Print all the data, keeping every line exactly as it is.

Start of Provided data

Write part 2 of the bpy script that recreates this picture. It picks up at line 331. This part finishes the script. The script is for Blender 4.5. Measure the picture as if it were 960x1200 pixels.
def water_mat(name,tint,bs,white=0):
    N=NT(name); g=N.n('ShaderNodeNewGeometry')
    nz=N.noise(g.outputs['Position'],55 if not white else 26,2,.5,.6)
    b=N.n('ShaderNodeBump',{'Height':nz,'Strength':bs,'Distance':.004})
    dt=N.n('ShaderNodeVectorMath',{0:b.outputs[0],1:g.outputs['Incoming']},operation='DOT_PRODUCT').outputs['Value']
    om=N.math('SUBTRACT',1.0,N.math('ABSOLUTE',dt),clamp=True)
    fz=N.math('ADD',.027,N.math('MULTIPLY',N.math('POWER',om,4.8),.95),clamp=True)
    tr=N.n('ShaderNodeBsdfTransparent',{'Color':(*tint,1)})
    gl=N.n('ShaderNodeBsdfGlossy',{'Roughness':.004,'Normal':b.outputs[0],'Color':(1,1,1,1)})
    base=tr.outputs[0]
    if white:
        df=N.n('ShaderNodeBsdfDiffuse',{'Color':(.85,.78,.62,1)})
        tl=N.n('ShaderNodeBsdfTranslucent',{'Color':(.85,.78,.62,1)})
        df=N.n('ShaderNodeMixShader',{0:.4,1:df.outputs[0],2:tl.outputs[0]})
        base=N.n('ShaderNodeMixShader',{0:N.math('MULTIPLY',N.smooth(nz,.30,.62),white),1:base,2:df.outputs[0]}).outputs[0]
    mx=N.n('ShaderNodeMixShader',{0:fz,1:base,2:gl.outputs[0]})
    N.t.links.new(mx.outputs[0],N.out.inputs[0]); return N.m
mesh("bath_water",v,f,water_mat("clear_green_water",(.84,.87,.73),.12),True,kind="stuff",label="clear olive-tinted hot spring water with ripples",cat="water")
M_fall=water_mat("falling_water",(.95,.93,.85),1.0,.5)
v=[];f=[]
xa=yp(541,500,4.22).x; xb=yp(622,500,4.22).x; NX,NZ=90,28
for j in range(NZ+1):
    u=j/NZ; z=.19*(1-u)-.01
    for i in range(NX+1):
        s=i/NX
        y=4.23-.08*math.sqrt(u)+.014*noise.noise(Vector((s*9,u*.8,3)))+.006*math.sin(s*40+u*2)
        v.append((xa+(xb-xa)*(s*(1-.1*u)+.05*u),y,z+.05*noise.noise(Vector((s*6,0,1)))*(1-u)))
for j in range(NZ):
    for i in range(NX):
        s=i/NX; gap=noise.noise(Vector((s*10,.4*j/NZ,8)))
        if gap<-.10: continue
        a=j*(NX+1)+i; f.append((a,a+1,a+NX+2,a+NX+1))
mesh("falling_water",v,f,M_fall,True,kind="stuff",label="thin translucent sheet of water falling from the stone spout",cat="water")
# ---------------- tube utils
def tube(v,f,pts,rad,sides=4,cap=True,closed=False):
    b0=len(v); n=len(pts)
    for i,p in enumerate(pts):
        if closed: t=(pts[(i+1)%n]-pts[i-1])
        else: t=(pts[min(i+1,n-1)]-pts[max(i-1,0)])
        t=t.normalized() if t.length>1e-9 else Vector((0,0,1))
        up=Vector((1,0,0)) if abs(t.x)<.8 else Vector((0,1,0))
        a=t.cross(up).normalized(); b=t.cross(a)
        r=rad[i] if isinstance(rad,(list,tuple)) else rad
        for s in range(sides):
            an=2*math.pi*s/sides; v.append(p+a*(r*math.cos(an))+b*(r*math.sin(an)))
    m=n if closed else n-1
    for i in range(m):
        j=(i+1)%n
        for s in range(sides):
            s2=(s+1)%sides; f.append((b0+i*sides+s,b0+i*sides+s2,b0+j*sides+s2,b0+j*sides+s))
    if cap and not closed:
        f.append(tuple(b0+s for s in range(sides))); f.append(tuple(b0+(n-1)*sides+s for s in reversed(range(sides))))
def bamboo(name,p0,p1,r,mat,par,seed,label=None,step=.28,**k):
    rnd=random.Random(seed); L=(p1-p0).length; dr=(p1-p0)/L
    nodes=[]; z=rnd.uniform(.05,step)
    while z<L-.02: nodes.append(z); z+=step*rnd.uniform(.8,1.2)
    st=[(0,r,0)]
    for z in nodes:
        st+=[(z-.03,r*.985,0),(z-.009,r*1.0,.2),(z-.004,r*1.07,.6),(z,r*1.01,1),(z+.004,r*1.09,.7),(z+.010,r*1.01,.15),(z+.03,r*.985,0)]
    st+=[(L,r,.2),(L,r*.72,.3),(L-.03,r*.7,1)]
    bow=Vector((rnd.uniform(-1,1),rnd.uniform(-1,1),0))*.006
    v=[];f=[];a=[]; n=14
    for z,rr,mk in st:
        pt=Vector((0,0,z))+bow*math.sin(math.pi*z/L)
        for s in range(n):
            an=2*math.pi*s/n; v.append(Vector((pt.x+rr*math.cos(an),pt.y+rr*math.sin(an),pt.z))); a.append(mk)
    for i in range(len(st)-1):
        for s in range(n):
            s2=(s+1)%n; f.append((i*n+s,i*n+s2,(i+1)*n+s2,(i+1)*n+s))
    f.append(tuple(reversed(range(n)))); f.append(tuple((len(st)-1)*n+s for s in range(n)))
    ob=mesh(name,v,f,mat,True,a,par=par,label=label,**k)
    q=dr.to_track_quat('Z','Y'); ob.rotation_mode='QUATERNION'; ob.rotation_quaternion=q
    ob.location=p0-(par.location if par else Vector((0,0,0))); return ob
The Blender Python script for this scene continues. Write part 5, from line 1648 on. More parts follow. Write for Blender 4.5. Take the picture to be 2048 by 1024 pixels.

End of Provided data

Answer below
Write part 2 of the bpy script that recreates this picture. It picks up at line 331. This part finishes the script. The script is for Blender 4.5. Measure the picture as if it were 960x1200 pixels.
def water_mat(name,tint,bs,white=0):
    N=NT(name); g=N.n('ShaderNodeNewGeometry')
    nz=N.noise(g.outputs['Position'],55 if not white else 26,2,.5,.6)
    b=N.n('ShaderNodeBump',{'Height':nz,'Strength':bs,'Distance':.004})
    dt=N.n('ShaderNodeVectorMath',{0:b.outputs[0],1:g.outputs['Incoming']},operation='DOT_PRODUCT').outputs['Value']
    om=N.math('SUBTRACT',1.0,N.math('ABSOLUTE',dt),clamp=True)
    fz=N.math('ADD',.027,N.math('MULTIPLY',N.math('POWER',om,4.8),.95),clamp=True)
    tr=N.n('ShaderNodeBsdfTransparent',{'Color':(*tint,1)})
    gl=N.n('ShaderNodeBsdfGlossy',{'Roughness':.004,'Normal':b.outputs[0],'Color':(1,1,1,1)})
    base=tr.outputs[0]
    if white:
        df=N.n('ShaderNodeBsdfDiffuse',{'Color':(.85,.78,.62,1)})
        tl=N.n('ShaderNodeBsdfTranslucent',{'Color':(.85,.78,.62,1)})
        df=N.n('ShaderNodeMixShader',{0:.4,1:df.outputs[0],2:tl.outputs[0]})
        base=N.n('ShaderNodeMixShader',{0:N.math('MULTIPLY',N.smooth(nz,.30,.62),white),1:base,2:df.outputs[0]}).outputs[0]
    mx=N.n('ShaderNodeMixShader',{0:fz,1:base,2:gl.outputs[0]})
    N.t.links.new(mx.outputs[0],N.out.inputs[0]); return N.m
mesh("bath_water",v,f,water_mat("clear_green_water",(.84,.87,.73),.12),True,kind="stuff",label="clear olive-tinted hot spring water with ripples",cat="water")
M_fall=water_mat("falling_water",(.95,.93,.85),1.0,.5)
v=[];f=[]
xa=yp(541,500,4.22).x; xb=yp(622,500,4.22).x; NX,NZ=90,28
for j in range(NZ+1):
    u=j/NZ; z=.19*(1-u)-.01
    for i in range(NX+1):
        s=i/NX
        y=4.23-.08*math.sqrt(u)+.014*noise.noise(Vector((s*9,u*.8,3)))+.006*math.sin(s*40+u*2)
        v.append((xa+(xb-xa)*(s*(1-.1*u)+.05*u),y,z+.05*noise.noise(Vector((s*6,0,1)))*(1-u)))
for j in range(NZ):
    for i in range(NX):
        s=i/NX; gap=noise.noise(Vector((s*10,.4*j/NZ,8)))
        if gap<-.10: continue
        a=j*(NX+1)+i; f.append((a,a+1,a+NX+2,a+NX+1))
mesh("falling_water",v,f,M_fall,True,kind="stuff",label="thin translucent sheet of water falling from the stone spout",cat="water")
# ---------------- tube utils
def tube(v,f,pts,rad,sides=4,cap=True,closed=False):
    b0=len(v); n=len(pts)
    for i,p in enumerate(pts):
        if closed: t=(pts[(i+1)%n]-pts[i-1])
        else: t=(pts[min(i+1,n-1)]-pts[max(i-1,0)])
        t=t.normalized() if t.length>1e-9 else Vector((0,0,1))
        up=Vector((1,0,0)) if abs(t.x)<.8 else Vector((0,1,0))
        a=t.cross(up).normalized(); b=t.cross(a)
        r=rad[i] if isinstance(rad,(list,tuple)) else rad
        for s in range(sides):
            an=2*math.pi*s/sides; v.append(p+a*(r*math.cos(an))+b*(r*math.sin(an)))
    m=n if closed else n-1
    for i in range(m):
        j=(i+1)%n
        for s in range(sides):
            s2=(s+1)%sides; f.append((b0+i*sides+s,b0+i*sides+s2,b0+j*sides+s2,b0+j*sides+s))
    if cap and not closed:
        f.append(tuple(b0+s for s in range(sides))); f.append(tuple(b0+(n-1)*sides+s for s in reversed(range(sides))))
def bamboo(name,p0,p1,r,mat,par,seed,label=None,step=.28,**k):
    rnd=random.Random(seed); L=(p1-p0).length; dr=(p1-p0)/L
    nodes=[]; z=rnd.uniform(.05,step)
    while z<L-.02: nodes.append(z); z+=step*rnd.uniform(.8,1.2)
    st=[(0,r,0)]
    for z in nodes:
        st+=[(z-.03,r*.985,0),(z-.009,r*1.0,.2),(z-.004,r*1.07,.6),(z,r*1.01,1),(z+.004,r*1.09,.7),(z+.010,r*1.01,.15),(z+.03,r*.985,0)]
    st+=[(L,r,.2),(L,r*.72,.3),(L-.03,r*.7,1)]
    bow=Vector((rnd.uniform(-1,1),rnd.uniform(-1,1),0))*.006
    v=[];f=[];a=[]; n=14
    for z,rr,mk in st:
        pt=Vector((0,0,z))+bow*math.sin(math.pi*z/L)
        for s in range(n):
            an=2*math.pi*s/n; v.append(Vector((pt.x+rr*math.cos(an),pt.y+rr*math.sin(an),pt.z))); a.append(mk)
    for i in range(len(st)-1):
        for s in range(n):
            s2=(s+1)%n; f.append((i*n+s,i*n+s2,(i+1)*n+s2,(i+1)*n+s))
    f.append(tuple(reversed(range(n)))); f.append(tuple((len(st)-1)*n+s for s in range(n)))
    ob=mesh(name,v,f,mat,True,a,par=par,label=label,**k)
    q=dr.to_track_quat('Z','Y'); ob.rotation_mode='QUATERNION'; ob.rotation_quaternion=q
    ob.location=p0-(par.location if par else Vector((0,0,0))); return ob
The Blender Python script for this scene continues. Write part 5, from line 1648 on. More parts follow. Write for Blender 4.5. Take the picture to be 2048 by 1024 pixels.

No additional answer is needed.